Anthony Goldstone (piano).
Rec. parish church of St John the Baptist, Alkborough, N. Lincs., in 2001.
THE DIVINE ART 2-1203 [148’17: 77’15+70’52]

The prevalence of substantial pieces in this programme makes it preferable to Volume 3, which I reviewed recently. Perhaps the added weight enabled Goldstone to appreciate the smaller items the more – the first Scherzo of D593, a sweet bonbon, is played with evident affection, Goldstone’s careful rubato raising the odd smile along the way. However, it is D593 No. 2 that emerges as an unexpected highlight of the set (QUOTE 1), with its positively glittering right hand. In fact, Goldstone holds a special affinity for these shorter pieces: the Valses nobles, D969 are characterised by good, clean playing, a fine sense of the underlying rhythm and not a small amount of cheek on occasion!. The Adagio in E, D612 of 1818 is another discovery (QUOTE 2), a lovely piece handled with great care in the present instance.

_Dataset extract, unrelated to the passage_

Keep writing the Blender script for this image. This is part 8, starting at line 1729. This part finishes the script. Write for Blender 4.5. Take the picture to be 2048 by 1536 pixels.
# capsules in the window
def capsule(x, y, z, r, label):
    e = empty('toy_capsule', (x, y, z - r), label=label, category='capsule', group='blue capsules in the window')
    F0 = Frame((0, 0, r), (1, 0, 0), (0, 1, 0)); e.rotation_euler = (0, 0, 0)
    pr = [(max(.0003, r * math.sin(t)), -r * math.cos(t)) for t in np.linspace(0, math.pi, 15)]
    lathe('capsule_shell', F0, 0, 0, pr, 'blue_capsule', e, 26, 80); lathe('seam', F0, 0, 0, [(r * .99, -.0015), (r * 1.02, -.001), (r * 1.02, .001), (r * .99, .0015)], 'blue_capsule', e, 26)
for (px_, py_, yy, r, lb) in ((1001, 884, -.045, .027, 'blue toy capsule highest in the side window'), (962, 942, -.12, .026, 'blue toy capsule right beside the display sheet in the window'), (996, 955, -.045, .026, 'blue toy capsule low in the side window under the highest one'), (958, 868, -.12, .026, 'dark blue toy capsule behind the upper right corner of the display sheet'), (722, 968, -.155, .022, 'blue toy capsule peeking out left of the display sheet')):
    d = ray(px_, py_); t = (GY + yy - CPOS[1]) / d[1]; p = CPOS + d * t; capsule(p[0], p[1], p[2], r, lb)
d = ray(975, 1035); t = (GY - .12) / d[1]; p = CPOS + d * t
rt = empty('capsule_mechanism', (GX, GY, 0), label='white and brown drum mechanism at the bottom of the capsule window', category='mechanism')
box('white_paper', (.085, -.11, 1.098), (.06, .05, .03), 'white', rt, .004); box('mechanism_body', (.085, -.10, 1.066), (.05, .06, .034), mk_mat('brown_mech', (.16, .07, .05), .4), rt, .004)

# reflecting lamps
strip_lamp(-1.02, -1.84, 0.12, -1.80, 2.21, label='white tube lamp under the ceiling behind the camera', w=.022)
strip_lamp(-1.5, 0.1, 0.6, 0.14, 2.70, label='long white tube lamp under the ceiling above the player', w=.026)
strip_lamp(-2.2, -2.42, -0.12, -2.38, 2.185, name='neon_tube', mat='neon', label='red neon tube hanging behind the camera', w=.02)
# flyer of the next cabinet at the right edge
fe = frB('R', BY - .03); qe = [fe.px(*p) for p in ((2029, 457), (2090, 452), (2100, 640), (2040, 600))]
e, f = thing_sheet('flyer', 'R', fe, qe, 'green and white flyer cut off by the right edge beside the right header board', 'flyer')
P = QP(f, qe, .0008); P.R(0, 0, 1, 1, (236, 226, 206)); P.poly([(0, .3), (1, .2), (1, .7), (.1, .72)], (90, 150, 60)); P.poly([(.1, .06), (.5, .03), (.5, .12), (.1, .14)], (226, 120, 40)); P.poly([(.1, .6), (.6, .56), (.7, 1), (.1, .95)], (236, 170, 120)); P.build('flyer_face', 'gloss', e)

Two large collections balance out the two Sonatas on offer here. The Drei Klavierstücke, D946 is a masterpiece (the three pieces were assembled by Brahms, no less, for publication). Competition here is fierce: Uchida, Pollini and Pires of modern interpreters spring immediately to mind, in that order. Goldstone plays well, yet cannot in truth be said to hold his own in this exalted company. He takes all repeats and reinstates the second episode of the first piece, taking the playing time to half an hour. He manages to hold the attention, though. Tonally, there is some excellent work, and some lovely, pearly scales enliven the experience. The first, in E flat minor is unsettled, but not darkly so, as surely the music demands?. He captures the magical, intensely Schubertian world of the second well, though; it is in the third that he most obviously disappoints. Goldstone himself links this piece to late Beethoven Bagatelles in its unexpected twists. Perhaps a more exalted tone, a hint of another world, would have done the work more justice.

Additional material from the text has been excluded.